Written problem:
Word for word, restate the lines from the start of the data below through the line containing "S.camera = cam".

Given information:
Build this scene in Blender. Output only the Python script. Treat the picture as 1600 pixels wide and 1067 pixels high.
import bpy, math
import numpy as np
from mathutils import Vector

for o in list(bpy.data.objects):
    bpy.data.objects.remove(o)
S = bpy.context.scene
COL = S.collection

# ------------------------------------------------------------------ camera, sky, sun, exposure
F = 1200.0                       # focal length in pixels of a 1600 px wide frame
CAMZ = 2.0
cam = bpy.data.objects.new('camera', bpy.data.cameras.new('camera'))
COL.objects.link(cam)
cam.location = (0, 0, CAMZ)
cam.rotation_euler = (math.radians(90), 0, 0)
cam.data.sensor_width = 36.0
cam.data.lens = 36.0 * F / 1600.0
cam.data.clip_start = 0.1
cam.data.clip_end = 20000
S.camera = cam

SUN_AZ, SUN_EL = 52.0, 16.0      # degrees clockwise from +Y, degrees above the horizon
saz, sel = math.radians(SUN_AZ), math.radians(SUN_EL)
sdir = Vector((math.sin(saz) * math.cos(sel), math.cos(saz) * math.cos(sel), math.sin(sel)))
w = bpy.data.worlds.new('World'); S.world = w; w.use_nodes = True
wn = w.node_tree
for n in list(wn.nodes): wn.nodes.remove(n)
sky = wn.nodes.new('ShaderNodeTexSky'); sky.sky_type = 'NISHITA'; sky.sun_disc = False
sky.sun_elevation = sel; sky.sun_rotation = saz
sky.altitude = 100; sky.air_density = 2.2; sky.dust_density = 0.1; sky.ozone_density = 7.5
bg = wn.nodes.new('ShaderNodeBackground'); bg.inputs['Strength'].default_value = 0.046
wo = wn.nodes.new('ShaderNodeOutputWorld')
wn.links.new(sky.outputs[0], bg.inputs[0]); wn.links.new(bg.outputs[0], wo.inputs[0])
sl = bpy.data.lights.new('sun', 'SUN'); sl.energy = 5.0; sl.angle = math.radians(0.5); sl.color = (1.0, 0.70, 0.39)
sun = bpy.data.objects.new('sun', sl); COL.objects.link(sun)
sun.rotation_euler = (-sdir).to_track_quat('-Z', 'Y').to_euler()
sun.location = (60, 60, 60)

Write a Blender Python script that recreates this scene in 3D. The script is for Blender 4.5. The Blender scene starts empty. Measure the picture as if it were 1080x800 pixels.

Task solution:
Build this scene in Blender. Output only the Python script. Treat the picture as 1600 pixels wide and 1067 pixels high.
import bpy, math
import numpy as np
from mathutils import Vector

for o in list(bpy.data.objects):
    bpy.data.objects.remove(o)
S = bpy.context.scene
COL = S.collection

# ------------------------------------------------------------------ camera, sky, sun, exposure
F = 1200.0                       # focal length in pixels of a 1600 px wide frame
CAMZ = 2.0
cam = bpy.data.objects.new('camera', bpy.data.cameras.new('camera'))
COL.objects.link(cam)
cam.location = (0, 0, CAMZ)
cam.rotation_euler = (math.radians(90), 0, 0)
cam.data.sensor_width = 36.0
cam.data.lens = 36.0 * F / 1600.0
cam.data.clip_start = 0.1
cam.data.clip_end = 20000
S.camera = cam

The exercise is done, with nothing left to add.